The film follows the misadventures of a domestic cat in present-day Paris. By day the cat is the pet of Zoe, a young girl traumatised into silence by her father’s murder. When the sun goes down the cat sneaks off to hang out with Nico, a daring cat burglar who dances across the roofs of Paris each night in search of his next big score.
The entire film is hand-animated: no computers, no CGI, no digital colouring or processing. It’s marvellously distinct and eye-catching. One thing I absolutely adore in animated films is distinctiveness. I often find myself disinterested in the latest Hollywood animated blockbuster because it looks exactly like every other Hollywood animated blockbuster. None of them look like A Cat in Paris.
It is a film overflowing with hand-crafted artistry. It sounds like a tedious cliche to moan about how ‘they just don’t make films like this any more’, but the truth is that they don’t – not often anyway, and certainly very rarely in English-speaking markets like the USA or the United Kingdom. It was a tremendous surprise for all concerned when AMPAS members nominated it for Best Animated Feature at the 2011 Oscars – a nomination it richly deserved.

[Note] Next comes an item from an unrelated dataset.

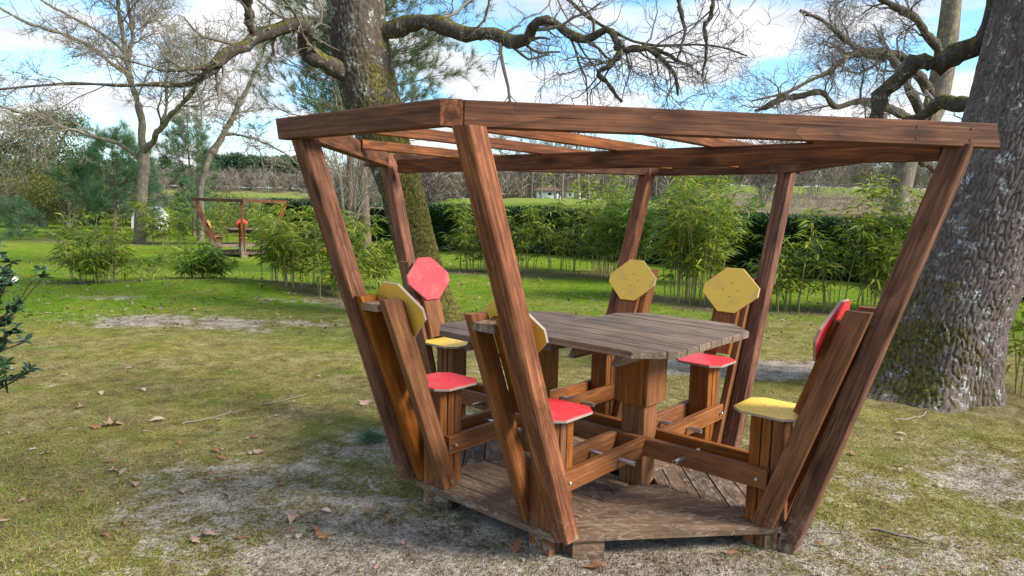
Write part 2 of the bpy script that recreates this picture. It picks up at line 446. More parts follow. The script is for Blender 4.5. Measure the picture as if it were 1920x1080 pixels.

I should also take the time to praise the film’s wonderful score by Serge Besset. Part old-fashioned Hollywood thriller, part jaunty jazz riffs, it supports the animation throughout and enhances the experience perfectly.
It’s a great family film, and I stress family and not children’s. Some scary things happen in A Cat in Paris, with our young protagonist often placed in genuine peril at the hands of some criminals and unsavoury types. Overall it’s perfectly safe for kids, but now and then it may be too scary for parents, so the whole family needs to be there in case someone needs their hand held. Opinions differ on the English language dub – I don’t mind it, but then I have a pretty high tolerance for dubbing. Your mileage may vary.
Directors Jean-Loup Felicioli and Alain Gagnol also directed the animated features Phantom Boy (2015), which I have not seen, and Nina and the Secret of the Hedgehog (2023), which I have and very much liked.